3. While we were waiting on mag to arrive I discovered a broken terminal on the ignition switch housing. Replaced with new

While it seemed just slightly better, it still flooded very easy and still took several cranks resulting in no start. I was having to resort to flooded start procedure. I might get lucky with the three handed shuffle and catch it just right, but something was definitely not right.

Since we had buzzing from the SOS and had spark using the Don Maxwell technique to check the SOS box we started to looks at possible fuel delivery issue?

I had previously ordered a new SOS box earlier last week knowing I would return it if we got it going prior and before checking the spark. After seeing spark and hearing the buzzing I was pretty sure I would be returning the box to Spruce.

Today before getting totally discouraged I thought WTH. I'm going to try the new SOS box to just see...

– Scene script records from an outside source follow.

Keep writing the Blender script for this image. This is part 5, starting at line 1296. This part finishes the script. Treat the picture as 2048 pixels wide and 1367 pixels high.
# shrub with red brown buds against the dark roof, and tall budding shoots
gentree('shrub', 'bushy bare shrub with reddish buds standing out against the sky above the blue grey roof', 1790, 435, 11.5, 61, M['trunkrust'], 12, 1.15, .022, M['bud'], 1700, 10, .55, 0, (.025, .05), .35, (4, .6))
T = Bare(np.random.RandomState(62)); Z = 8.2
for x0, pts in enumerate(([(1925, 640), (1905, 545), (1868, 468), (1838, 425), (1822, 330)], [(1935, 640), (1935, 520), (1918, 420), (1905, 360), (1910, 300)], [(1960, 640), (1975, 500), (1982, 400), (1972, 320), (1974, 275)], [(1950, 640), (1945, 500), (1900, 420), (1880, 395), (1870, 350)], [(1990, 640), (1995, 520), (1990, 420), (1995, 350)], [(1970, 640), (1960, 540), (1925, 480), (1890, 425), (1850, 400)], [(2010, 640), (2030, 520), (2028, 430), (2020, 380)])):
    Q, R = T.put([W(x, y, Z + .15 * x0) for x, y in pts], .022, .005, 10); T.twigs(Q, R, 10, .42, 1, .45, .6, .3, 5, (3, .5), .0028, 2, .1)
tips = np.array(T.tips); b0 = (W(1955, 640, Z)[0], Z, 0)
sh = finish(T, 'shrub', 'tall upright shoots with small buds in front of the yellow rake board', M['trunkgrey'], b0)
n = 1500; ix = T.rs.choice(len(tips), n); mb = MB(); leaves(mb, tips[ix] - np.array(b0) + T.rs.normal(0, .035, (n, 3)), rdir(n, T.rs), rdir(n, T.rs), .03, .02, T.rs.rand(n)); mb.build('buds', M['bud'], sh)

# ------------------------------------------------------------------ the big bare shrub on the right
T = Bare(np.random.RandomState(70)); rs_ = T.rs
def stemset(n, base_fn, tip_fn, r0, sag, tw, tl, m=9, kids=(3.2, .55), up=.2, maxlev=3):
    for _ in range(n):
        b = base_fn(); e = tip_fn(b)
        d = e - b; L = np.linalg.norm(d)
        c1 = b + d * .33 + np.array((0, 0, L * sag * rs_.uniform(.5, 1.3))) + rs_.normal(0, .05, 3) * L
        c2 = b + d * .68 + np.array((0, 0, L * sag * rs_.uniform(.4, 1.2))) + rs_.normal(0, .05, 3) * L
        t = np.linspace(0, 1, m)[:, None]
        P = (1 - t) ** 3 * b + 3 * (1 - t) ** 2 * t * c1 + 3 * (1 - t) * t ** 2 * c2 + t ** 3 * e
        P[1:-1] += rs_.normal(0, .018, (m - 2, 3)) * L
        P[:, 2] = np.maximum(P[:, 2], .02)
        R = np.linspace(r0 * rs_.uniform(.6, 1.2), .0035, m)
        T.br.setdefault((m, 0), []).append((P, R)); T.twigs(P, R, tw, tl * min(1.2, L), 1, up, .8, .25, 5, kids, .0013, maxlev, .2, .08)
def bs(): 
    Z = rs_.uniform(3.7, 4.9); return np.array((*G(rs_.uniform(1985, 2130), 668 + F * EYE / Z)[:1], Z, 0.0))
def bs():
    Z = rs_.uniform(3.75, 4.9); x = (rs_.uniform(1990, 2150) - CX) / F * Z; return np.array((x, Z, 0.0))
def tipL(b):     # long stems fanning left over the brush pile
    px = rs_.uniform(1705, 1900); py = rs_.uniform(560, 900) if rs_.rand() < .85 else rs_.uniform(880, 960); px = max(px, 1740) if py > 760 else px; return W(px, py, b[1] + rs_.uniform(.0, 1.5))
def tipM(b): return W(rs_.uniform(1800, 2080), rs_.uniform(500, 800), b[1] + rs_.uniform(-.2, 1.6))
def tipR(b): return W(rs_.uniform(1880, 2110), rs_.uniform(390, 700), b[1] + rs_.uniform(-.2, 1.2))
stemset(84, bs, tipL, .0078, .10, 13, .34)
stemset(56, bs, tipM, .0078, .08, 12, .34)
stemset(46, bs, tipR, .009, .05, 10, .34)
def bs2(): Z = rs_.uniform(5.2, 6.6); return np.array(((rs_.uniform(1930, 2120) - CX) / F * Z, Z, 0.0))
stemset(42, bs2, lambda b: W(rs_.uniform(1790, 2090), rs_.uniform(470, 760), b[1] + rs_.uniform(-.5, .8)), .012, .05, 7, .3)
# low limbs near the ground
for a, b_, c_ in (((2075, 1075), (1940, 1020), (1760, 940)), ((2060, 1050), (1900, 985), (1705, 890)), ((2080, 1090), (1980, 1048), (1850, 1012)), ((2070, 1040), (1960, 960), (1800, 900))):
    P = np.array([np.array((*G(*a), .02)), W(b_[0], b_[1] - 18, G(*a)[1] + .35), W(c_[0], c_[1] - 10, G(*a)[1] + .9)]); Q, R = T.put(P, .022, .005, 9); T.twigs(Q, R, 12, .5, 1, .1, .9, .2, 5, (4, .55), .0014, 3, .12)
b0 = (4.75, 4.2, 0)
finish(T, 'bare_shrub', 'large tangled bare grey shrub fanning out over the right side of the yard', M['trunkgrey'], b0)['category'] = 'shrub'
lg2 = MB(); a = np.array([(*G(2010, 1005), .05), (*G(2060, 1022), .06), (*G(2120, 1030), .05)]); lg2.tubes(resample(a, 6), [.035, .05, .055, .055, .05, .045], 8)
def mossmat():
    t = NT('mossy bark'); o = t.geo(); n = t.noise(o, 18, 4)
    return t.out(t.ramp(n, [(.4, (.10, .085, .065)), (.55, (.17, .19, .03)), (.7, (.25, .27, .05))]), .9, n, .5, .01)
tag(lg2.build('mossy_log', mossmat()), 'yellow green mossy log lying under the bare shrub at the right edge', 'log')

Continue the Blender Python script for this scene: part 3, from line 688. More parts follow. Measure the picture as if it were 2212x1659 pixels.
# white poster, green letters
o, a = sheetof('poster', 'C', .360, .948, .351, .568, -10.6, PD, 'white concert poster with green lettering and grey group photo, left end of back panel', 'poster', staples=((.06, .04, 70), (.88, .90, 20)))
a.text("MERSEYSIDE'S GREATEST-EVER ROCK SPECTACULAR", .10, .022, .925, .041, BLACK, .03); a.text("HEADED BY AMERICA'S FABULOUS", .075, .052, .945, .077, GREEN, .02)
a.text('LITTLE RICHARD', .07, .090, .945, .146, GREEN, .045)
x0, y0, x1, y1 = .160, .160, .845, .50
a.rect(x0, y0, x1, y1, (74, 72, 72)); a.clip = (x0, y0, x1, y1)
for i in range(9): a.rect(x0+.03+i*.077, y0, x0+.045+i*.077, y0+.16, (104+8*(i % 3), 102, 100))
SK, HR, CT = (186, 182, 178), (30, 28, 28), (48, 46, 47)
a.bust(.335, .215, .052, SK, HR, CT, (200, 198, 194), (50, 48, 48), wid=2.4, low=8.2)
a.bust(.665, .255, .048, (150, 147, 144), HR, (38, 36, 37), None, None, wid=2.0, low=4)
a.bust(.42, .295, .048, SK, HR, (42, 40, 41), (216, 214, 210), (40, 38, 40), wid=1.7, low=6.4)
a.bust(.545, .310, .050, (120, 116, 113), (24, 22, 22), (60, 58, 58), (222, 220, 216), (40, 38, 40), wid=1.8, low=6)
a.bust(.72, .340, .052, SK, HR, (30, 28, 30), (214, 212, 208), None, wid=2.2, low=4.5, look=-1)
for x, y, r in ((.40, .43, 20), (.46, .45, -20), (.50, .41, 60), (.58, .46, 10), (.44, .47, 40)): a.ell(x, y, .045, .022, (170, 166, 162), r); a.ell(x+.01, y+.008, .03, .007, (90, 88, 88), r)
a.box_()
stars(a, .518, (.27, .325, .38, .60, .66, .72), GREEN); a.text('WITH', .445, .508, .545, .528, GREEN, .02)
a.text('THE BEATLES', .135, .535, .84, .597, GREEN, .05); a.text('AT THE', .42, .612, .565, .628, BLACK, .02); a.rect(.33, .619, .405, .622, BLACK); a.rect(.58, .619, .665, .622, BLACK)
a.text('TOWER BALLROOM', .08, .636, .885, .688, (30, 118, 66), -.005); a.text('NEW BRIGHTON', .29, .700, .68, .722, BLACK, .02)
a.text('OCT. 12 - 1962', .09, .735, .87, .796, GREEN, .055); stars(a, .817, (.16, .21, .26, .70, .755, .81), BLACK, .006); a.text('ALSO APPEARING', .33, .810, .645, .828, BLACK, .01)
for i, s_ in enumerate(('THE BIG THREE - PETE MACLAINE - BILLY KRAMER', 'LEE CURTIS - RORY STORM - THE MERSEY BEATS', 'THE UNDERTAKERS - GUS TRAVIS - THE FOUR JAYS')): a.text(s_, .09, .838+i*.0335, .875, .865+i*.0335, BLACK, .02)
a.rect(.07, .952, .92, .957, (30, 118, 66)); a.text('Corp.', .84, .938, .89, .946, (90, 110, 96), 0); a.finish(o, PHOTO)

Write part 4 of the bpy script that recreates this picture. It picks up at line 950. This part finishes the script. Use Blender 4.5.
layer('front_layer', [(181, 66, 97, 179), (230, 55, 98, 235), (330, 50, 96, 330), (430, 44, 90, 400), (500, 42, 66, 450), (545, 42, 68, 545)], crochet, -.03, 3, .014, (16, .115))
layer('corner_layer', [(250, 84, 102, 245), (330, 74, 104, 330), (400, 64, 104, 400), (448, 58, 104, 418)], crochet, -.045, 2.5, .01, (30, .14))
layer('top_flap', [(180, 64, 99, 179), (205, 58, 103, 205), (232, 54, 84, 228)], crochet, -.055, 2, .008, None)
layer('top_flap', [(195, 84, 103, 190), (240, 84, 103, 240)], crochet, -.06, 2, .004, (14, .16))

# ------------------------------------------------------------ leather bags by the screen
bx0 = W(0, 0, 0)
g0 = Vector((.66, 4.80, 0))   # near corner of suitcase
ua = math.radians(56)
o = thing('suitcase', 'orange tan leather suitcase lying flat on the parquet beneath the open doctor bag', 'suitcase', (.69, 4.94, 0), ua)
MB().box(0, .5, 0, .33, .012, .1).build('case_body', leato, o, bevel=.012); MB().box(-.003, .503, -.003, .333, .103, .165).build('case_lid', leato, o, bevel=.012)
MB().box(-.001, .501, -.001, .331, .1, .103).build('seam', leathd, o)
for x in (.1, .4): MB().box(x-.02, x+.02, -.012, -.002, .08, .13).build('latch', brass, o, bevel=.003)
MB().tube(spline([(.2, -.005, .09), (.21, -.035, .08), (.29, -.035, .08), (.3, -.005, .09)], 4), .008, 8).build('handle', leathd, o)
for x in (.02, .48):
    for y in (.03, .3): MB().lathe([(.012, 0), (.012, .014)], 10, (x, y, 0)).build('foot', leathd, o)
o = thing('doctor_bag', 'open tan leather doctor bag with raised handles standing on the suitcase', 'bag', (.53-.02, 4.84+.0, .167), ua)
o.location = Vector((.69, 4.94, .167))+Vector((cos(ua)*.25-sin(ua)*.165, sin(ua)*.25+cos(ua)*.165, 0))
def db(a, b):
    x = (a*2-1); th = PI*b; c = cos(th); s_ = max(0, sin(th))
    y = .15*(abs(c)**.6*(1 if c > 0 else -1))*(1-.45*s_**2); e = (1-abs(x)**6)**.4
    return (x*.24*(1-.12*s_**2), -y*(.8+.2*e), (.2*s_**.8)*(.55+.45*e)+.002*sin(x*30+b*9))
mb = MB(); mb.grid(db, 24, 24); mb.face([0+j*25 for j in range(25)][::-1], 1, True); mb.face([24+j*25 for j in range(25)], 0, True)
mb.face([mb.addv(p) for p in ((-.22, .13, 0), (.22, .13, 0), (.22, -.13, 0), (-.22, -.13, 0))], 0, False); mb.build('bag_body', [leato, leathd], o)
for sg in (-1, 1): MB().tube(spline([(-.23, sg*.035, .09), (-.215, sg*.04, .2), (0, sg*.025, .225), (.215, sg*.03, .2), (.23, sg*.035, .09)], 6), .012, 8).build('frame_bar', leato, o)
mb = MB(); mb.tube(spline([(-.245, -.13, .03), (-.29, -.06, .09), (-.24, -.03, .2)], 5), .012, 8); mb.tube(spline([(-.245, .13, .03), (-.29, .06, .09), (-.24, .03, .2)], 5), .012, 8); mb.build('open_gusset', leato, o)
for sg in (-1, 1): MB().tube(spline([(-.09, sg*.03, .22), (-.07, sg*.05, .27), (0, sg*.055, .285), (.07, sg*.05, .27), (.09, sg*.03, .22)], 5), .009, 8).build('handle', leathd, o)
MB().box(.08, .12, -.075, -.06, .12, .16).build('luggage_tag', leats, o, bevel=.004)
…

Installed it and pulled it out for a shot in the dark... Put the key in, turn and all of a sudden in two swings she fires to life. So quick I did not even get a chance to listen for the new SOS buzz, I wondered if it would sound different than the old original 1973 box. I let it run for a few minutes, then shut is down. I gave another try and a few swings of the prop and she fires again..mags check good :). A few more hot starts and it cranks every time. Looks like problem solved..

Moral to the story... Just because there is buzzing and you have spark in the SOS don't rule out 40 yr old electronics as the possible culprit, it can hide very well and still be defective. Even if it took $2300 total shot gun repair to find the gremlin. Two hours of flying tonight with various stops, shut downs and restarts. All good to go. I truly believe it starts better now than it ever has since my last 6 yrs of caretaker ship.

Now back in the air and working toward that IFR.